Part IV: The Mitochondrial Peace

Thursday, April 6th, 2006

MULLING

The next part of ” Foreign Policy and the Ameican Elite” is 95 % written but I’m meditating on it for a number of reasons:

One, because it deals with identifying ideologies and how they formed, the prospect of some readers going ape is high so I want to make certain I’m expressing myself with accuracy and clarity. If a reader goes off on a rant I’d at least want it to be because they understood me and objected rather than misunderstood me due to my own breezy charactrization of events.

Two, the post is getting rather long and I’m weighing breaking it into two parts. As Collounsbury once noted, my long posts can meander a bit. An economy of words, properly used, will be better.

Three, there is a rich opportunity to insert supporting links that I think will be considered worthwhile in themselves ( perhaps moreso than my post) and time has not permitted me to do so yet. Work, frankly, is eating up enormous amounts of creative energy ( and at times, seemingly to no purpose. Thus, making me want to jump up on a nearby table and wave my fist shouting ” Curse you, curse you all ! ” – but, in the interest of decorum, I exercise restraint).

It will be up soon. Then I will tackle other pressing issues, including Dave’s ” Wave Theory “.

Wednesday, April 5th, 2006

BLOGGING FOR RESILIENCE

Sean Meade, Dr. Barnett’s webmaster, proofreader and troubleshooter, helpfully alerted me today to Enterprise Resilience Management Blog, the blog of Enterra Solutions founder and chief scientist, Stephen F. DeAngelis. Steve had previously had some kind words for my post on “Consilience” and had linked to Zenpundit in early March – which I didn’t catch at the time, unfortunately, as March proved to be only slightly less unnerving for me than it once was for Julius Caesar.

Steve is a theorist as well as an entrepreneur of “Resilience“, a concept with widespread application in network theory, organizational leadership, psychology and economics to name just a few fields. I consider it to be one of the new “meta-principles” of the world being created by globalization, most of which are rooted in evolution and complexity theory ( some of the others are networks, emergence, consilience, nonzero sum logic , entropy and modularity) thus ERMB will be a good addition to your blogroll if you appreciate systemic thinking.

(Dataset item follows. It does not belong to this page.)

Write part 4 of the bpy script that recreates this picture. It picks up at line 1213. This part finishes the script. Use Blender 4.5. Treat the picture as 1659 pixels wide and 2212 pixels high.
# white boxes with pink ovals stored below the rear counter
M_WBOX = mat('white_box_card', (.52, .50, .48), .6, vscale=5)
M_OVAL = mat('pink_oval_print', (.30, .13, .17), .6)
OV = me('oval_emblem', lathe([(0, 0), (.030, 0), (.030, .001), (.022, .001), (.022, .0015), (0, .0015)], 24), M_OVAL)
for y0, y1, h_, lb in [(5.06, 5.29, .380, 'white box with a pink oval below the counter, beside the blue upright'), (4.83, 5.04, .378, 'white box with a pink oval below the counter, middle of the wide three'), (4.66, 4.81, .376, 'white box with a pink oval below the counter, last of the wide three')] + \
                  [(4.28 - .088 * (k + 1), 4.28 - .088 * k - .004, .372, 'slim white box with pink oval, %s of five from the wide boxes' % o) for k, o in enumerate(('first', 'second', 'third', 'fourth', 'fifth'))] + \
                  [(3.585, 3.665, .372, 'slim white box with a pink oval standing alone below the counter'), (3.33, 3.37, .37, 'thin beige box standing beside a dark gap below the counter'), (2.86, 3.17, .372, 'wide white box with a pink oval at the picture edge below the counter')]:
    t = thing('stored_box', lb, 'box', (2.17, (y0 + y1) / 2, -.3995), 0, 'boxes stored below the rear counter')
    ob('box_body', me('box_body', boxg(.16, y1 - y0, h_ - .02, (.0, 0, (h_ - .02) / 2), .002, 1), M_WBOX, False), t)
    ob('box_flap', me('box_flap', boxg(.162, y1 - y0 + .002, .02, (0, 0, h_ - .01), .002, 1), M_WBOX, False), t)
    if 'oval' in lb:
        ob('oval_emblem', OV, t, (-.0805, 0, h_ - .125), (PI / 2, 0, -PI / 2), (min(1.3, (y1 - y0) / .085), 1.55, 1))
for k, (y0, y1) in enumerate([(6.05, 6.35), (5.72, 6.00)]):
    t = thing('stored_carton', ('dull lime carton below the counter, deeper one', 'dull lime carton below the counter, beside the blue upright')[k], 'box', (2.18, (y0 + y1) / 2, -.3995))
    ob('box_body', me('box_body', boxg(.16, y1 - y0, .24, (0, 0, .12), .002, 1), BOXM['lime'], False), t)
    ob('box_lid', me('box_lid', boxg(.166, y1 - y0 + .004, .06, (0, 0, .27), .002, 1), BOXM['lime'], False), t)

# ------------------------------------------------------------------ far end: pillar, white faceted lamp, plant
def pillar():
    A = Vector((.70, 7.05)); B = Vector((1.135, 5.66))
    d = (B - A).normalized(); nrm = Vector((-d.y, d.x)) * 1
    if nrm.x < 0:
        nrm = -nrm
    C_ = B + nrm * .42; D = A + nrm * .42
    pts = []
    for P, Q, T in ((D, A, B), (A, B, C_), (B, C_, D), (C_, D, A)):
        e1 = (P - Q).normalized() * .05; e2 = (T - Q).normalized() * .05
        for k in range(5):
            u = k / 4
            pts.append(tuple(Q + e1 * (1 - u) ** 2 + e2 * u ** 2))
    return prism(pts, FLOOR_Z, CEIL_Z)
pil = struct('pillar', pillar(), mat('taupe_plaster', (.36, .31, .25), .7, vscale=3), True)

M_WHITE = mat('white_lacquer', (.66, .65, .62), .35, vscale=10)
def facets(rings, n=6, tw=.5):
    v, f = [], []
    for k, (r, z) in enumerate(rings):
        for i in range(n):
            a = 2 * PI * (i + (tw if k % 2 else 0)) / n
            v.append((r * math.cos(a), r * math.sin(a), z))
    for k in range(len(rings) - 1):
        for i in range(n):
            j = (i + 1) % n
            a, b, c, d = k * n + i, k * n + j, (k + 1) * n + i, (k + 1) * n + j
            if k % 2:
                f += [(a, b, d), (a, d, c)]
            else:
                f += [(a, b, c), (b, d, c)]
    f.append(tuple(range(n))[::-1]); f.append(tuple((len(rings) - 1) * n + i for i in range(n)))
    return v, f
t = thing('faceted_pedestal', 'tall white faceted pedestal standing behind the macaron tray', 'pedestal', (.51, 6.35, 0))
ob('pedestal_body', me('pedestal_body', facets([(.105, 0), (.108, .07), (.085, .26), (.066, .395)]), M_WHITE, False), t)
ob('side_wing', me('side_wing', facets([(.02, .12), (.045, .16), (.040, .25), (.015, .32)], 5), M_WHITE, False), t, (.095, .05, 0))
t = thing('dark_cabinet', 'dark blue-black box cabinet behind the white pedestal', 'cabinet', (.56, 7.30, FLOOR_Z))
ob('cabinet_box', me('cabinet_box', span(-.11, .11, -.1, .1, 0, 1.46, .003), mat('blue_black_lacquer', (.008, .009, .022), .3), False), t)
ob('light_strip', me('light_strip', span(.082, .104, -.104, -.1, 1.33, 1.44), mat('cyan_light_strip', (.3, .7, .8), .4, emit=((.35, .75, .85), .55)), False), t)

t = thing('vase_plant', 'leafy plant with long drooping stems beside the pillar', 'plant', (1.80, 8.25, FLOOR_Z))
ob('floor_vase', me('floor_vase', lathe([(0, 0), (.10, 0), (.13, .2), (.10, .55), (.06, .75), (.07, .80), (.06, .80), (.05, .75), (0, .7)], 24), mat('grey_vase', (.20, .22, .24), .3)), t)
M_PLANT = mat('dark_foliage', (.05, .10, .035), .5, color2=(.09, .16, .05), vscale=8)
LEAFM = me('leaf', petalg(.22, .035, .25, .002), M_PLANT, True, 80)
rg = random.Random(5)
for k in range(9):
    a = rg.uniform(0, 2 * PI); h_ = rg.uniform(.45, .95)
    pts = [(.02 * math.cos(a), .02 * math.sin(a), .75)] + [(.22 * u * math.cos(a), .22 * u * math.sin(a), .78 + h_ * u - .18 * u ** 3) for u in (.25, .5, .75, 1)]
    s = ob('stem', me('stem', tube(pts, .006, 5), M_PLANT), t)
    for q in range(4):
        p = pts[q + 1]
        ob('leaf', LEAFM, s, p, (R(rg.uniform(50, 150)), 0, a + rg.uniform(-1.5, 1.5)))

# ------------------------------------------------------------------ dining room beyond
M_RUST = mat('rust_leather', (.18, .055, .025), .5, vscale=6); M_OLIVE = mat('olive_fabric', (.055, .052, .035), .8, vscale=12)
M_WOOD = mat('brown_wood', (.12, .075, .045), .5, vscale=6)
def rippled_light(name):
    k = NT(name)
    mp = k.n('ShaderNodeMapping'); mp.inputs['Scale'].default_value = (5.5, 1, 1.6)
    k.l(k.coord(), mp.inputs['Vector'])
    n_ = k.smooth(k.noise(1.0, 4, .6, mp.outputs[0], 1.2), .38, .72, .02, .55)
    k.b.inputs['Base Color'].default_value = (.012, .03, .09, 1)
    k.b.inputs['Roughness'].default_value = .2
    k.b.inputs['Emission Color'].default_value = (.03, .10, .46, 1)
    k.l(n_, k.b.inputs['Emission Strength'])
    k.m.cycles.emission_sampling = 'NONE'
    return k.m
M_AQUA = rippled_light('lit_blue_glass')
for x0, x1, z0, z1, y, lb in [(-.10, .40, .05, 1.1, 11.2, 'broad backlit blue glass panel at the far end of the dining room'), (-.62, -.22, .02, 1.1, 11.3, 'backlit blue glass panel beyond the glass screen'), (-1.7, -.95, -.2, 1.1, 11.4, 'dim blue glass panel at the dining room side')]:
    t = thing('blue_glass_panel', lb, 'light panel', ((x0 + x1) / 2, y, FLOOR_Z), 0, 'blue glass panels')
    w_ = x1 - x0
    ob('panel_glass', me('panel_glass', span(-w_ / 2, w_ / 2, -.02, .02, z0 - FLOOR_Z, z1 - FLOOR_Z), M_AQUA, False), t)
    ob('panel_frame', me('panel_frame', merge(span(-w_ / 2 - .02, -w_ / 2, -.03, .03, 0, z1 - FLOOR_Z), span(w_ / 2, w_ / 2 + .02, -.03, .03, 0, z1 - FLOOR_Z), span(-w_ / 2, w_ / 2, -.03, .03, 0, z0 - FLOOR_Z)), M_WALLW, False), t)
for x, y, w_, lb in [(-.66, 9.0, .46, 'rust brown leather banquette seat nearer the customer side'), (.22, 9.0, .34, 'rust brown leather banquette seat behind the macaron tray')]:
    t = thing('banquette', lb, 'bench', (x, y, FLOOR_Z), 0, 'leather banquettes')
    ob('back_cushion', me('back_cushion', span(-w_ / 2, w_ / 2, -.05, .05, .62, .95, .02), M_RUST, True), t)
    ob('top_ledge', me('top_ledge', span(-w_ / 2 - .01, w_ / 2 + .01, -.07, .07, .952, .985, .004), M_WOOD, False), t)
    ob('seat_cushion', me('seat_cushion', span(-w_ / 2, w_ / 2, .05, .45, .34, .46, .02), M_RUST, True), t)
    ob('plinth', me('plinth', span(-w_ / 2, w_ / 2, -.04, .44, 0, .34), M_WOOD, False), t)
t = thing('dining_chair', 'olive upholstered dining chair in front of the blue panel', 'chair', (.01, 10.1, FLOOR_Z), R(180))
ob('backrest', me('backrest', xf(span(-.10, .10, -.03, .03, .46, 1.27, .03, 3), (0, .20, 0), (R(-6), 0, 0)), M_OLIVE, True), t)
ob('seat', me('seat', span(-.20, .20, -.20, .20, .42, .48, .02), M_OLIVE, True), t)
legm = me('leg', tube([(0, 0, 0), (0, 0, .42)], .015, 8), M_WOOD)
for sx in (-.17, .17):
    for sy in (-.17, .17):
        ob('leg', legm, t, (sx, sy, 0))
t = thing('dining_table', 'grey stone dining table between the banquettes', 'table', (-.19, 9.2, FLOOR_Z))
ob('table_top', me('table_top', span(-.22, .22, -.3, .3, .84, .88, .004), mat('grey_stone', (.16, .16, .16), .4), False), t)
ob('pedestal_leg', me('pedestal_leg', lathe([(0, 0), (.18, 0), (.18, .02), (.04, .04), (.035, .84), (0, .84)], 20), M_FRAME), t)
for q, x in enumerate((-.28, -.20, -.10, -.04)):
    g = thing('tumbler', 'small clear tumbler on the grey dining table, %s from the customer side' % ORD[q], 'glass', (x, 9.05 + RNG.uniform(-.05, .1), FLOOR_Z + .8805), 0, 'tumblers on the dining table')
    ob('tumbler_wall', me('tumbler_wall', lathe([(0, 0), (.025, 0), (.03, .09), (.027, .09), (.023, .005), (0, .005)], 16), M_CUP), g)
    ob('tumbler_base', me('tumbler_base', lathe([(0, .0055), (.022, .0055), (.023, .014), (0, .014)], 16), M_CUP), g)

A sample of Steve’s prose from his article “Development in a Box” at TechCentral Station:

“The platforms for globalization — operating within and between modern states – increasingly are private-sector institutions. The modern, globalized state could not function without critical infrastructure industries, such as financial services, telecommunications, energy, healthcare, and food supply — all of which meet public needs, but are held in private hands. Essential talent and assets reside within those entities. And the private sector is the primary engine of innovation.

To participate in and reap the benefits of globalization, post-conflict and failing states need to build such platforms for themselves. It is the private sector – not a government bureaucracy – that knows how to create and manage them. Examples abound — from financial markets, to global supply chains, to the Hurricane Katrina response of FedEx and Wal-Mart.

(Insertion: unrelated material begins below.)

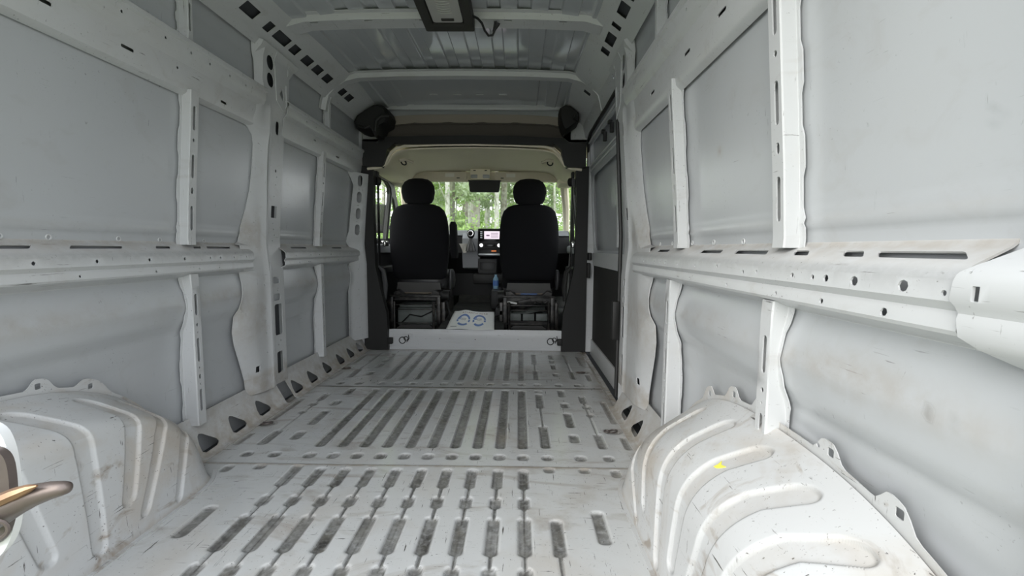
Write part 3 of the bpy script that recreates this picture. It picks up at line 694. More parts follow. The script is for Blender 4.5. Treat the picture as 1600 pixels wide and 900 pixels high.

….Network architectures and standards-based programming languages now make it possible to capture business best practices and encode them as automated rules that respond to complex, changing circumstances. Rules can be made contingent on a variety of conditions, which means that automated processes are equal to the challenges of real-world business — or of a post-conflict region.

In this new convergence of people, processes and technology, there is the heart of an entirely new opportunity for post-conflict reconstruction. To realize the potential, it’s necessary to create a flexible framework — one that brings together private- and public-sector capabilities for the post-conflict task. Tom Barnett, author of The Pentagon’s New Map and I have been at work on such a framework, which we call “Development in a Box.”

Whar follows in the article by DeAngelis is Enterra’s project for building what I would call “State Resilience” – a critical strategic goal the U.S. has yet to master a method for accomplishing

ERMB is going to be a regular read for me.